5 giugno 1968, l'Italia vince con la monetina. In nove contro l'URSS, nella semifinale d'Europeo

Il 5 giugno del 1968, allo stadio San Paolo di Napoli, è in programma la semifinale dell'Europeo. A fronteggiarsi Italia e URSS, squadra che quattro anni prima aveva eliminato gli azzurri. Assente di lusso Gigi Riva, affetto da pubalgia, così in campo c'è Pierino Prati, in uno stadio strapieno: 75 mila spettatori ufficiali, quasi 100 mila quelli reali. Lla gara risulta davvero molto complicata sin dall'inizio, quando Rivera si fa male in uno scontro di gioco con Afonin. Le sostituzioni non ci sono ancora, quindi di fatto l'Italia è in inferiorità numerica, sebbene il milanista rimanga in campo come ala destra, senza però dare un contributo alla causa.
A parte un palo colpito da Domenghini non succede granché per l'Italia. Servono i supplementari, dove Bercellino si fa male al ginocchio, di fatto dando una doppia inferiorità numerica. L'URSS così alza i giri cerca di vincere la partita prima dei rigori che... Non ci sono. E non c'è neanche la possibilità di ripetere la partita, per i tempi serrati dell'Europeo. Quando l'arbitro fischia tre volte, al minuto centoventi, va in scena la monetina. Cioè un modo molto crudele, ancor più di quello attuale, di decidere chi passerà il turno e affronterà la Jugoslavia. Un sorteggio segreto, negli spogliatoi del San Paolo: l'arbitro Tschenscher convoca i due capitani, Facchetti e Shesternev, per lanciare una moneta da cinque Franchi svizzeri.

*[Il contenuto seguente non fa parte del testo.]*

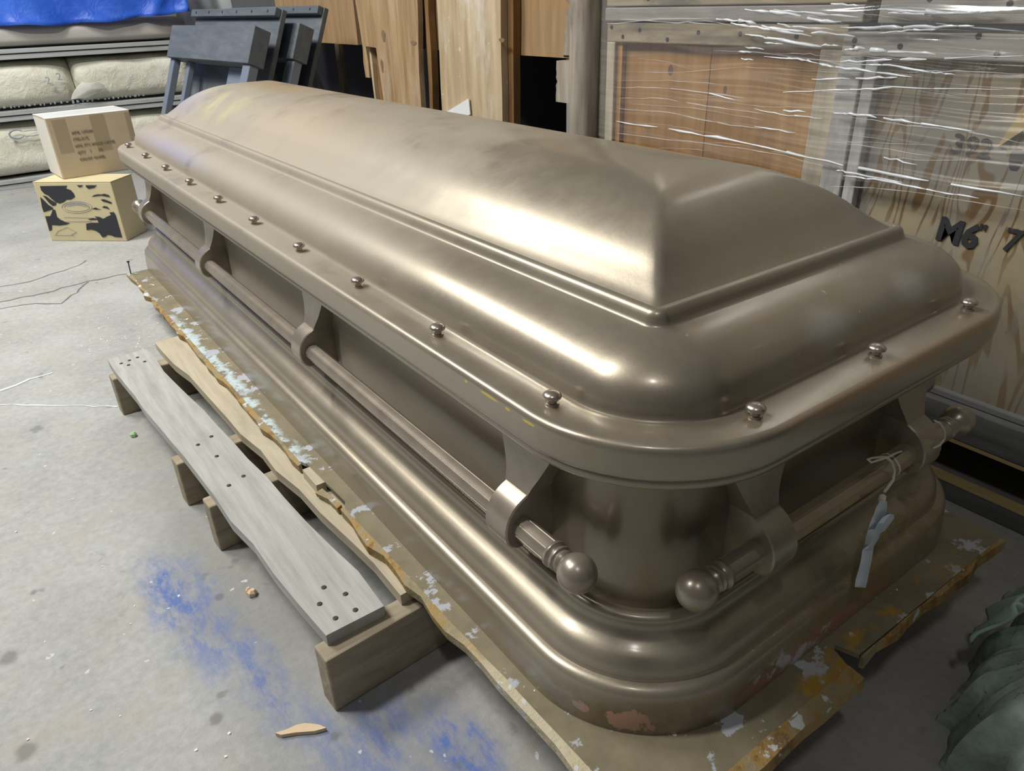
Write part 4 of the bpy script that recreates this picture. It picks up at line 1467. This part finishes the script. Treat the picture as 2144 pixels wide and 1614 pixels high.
def ribbon(px, wd, name, seed):
    px = [(a, b, c, e * 1.25) for a, b, c, e in px]
    r = random.Random(seed)
    mb = MB()
    loops = []
    for i, (u, v, d, w_) in enumerate(px):
        a = ray(u - w_, v + w_ * .1, 1, d + r.uniform(-.03, .0))
        b = ray(u, v, 1, d - .022 + r.uniform(-.02, .012))
        c = ray(u + w_, v + w_ * .25, 1, d + r.uniform(-.012, .004))
        e = ray(u, v, 1, d + .012)
        loops.append([V(*a), V(*b), V(*c), V(*e)])
    mb.loft(loops, True, True)
    return mb.build(name, M['tag_paper'], tg, 30, recalc=True)


ribbon([(1850, 1048, -.13, 6), (1846, 1060, -.13, 9), (1842, 1075, -.135, 10), (1836, 1092, -.14, 11), (1831, 1108, -.145, 11), (1826, 1124, -.15, 11), (1820, 1140, -.155, 8), (1817, 1150, -.16, 9), (1814, 1170, -.17, 9), (1809, 1192, -.18, 9), (1804, 1212, -.19, 10), (1801, 1228, -.195, 9)], 1, 'paper_strip', 1)
ribbon([(1832, 1118, -.155, 5), (1842, 1108, -.16, 9), (1850, 1095, -.165, 10), (1860, 1082, -.17, 10), (1866, 1076, -.17, 5)], 1, 'paper_strip', 2)

mb = MB()
pts = [ray(u, v, 2, -FZ) for u, v in ((578, 1541), (600, 1534), (622, 1524), (640, 1520), (668, 1523), (685, 1530), (660, 1537), (620, 1540), (590, 1545))]
mb.loft([[V(p[0], p[1], -FZ + .003) for p in pts], [V(p[0], p[1], -FZ + .03) for p in pts]], True, True)
tag(mb.build('wood_chip', M['chip'], None, recalc=True), 'pale pointed wood splinter on the blue-stained floor', 'splinter')
mb = MB()
for (u, v, r) in ((528, 1246, .035), (520, 1242, .02)):
    q = ray(u, v, 2, -FZ)
    mb.lathe(V(q[0], q[1], -FZ), (.2, .1, 1), [(0, r * S), (.03 * S, r * S * 1.1), (.05 * S, r * S * .6)], 6)
tag(mb.build('wood_scrap', M['chip'], None), 'small tan wood scrap on the floor beside the pallet', 'scrap')
mb = MB()
q = ray(280, 914, 2, -FZ)
mb.lathe(V(q[0], q[1], -FZ), (.1, .2, 1), [(0, .03 * S), (.03 * S, .035 * S), (.05 * S, .02 * S)], 6)
tag(mb.build('green_scrap', plain('scrap_green', (0.35, 0.6, 0.3), .5), None), 'tiny pale green scrap on the floor left of the pallet', 'scrap')
# crumbs on the floor near the far end of the pallet and by the skid
mb = MB()
for k in range(70):
    if k < 45:
        q = ray(random.gauss(255, 45), random.gauss(712, 22), 2, -FZ)
    else:
        q = ray(random.uniform(0, 700), random.uniform(560, 1600), 2, -FZ)
    r = random.uniform(.004, .012) * S
    mb.lathe(V(q[0], q[1], -FZ), (random.uniform(-.4, .4), random.uniform(-.4, .4), 1), [(0, r * 1.3), (r * .4, r * 1.2), (r * .7, r * .5)], 4)
tag(mb.build('floor_crumbs', M['sack_in'], None), 'scattered pale crumbs of debris on the concrete floor', 'debris', kind='stuff')

# crumpled green heap at the lower right
r_ = np.random.default_rng(5)
prof_g = [(1.66, -.88), (1.86, -.77), (2.0, -.71), (2.16, -.68), (2.32, -.655), (2.6, -.62), (3.0, -.66), (3.25, -.9), (3.2, -1.5), (2.8, -2.0), (2.1, -2.1), (1.7, -1.7), (1.6, -1.2)]
cg = Vector((2.5, -1.35, 0))
loops = []
N = 72
LEV = 22


def outline(a):
    k = a * len(prof_g)
    i = int(k) % len(prof_g)
    t = k - int(k)
    p, q_ = prof_g[i], prof_g[(i + 1) % len(prof_g)]
    return Vector((p[0] + (q_[0] - p[0]) * t, p[1] + (q_[1] - p[1]) * t, 0))


for l in range(LEV + 1):
    t = l / LEV
    z = -FZ + .78 * t
    sc = 1 - .18 * t - .72 * t ** 5
    lp = []
    for k in range(N):
        a = k / N
        p = outline(a)
        d = p - cg
        wv = .05 * math.sin(9 * 2 * math.pi * a + 3 * t) + .03 * math.sin(14 * a * 6.28 + 4 * t + 1) + .015 * math.sin(9 * t + 12 * a)
        d *= (sc + wv * (1 - .4 * t))
        lp.append(V(cg.x + d.x, cg.y + d.y, z + .02 * math.sin(31 * a * 6.28 + 5 * t) * (t > .1)))
    loops.append(lp)
mb = MB()
mb.loft(loops, True, True)
gh = tag(mb.build('cloth_heap', M['green'], None, 50, recalc=True), 'crumpled grey-green heap on the dark floor at the lower right', 'heap')


def gflap(u, v):
    a = .27 + .16 * u
    p = outline(a)
    d = p - cg
    z = -FZ + .42 + .34 * v
    sc = 1.04 - .2 * v + .03 * math.sin(22 * u + 6 * v)
    return V(cg.x + d.x * sc, cg.y + d.y * sc, z + .03 * math.sin(14 * u))


cloth(gflap, 24, 12, 'pale_fold', M['green_pale'], gh, thick=.004)

for o in bpy.data.objects:
    if '_o' in o:
        del o['_o']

Facchetti sceglie testa, il russo accetta croce. Il primo lancio però non è quello decisivo, perché la monetina cade praticamente in verticale. Al secondo, invece, la Dea Bendata bacia il capitano dell'Inter (e della Nazionale). Facchetti fa le scale e corre in campo a esultare, seguito da tutti i calciatori della Nazionale. C'è chi si vota a San Gennaro, in una Napoli decisamente diversa da quella che ventidue anni dopo vedrà Italia-Argentina, con mezzo stadio che tifava per l'albiceleste.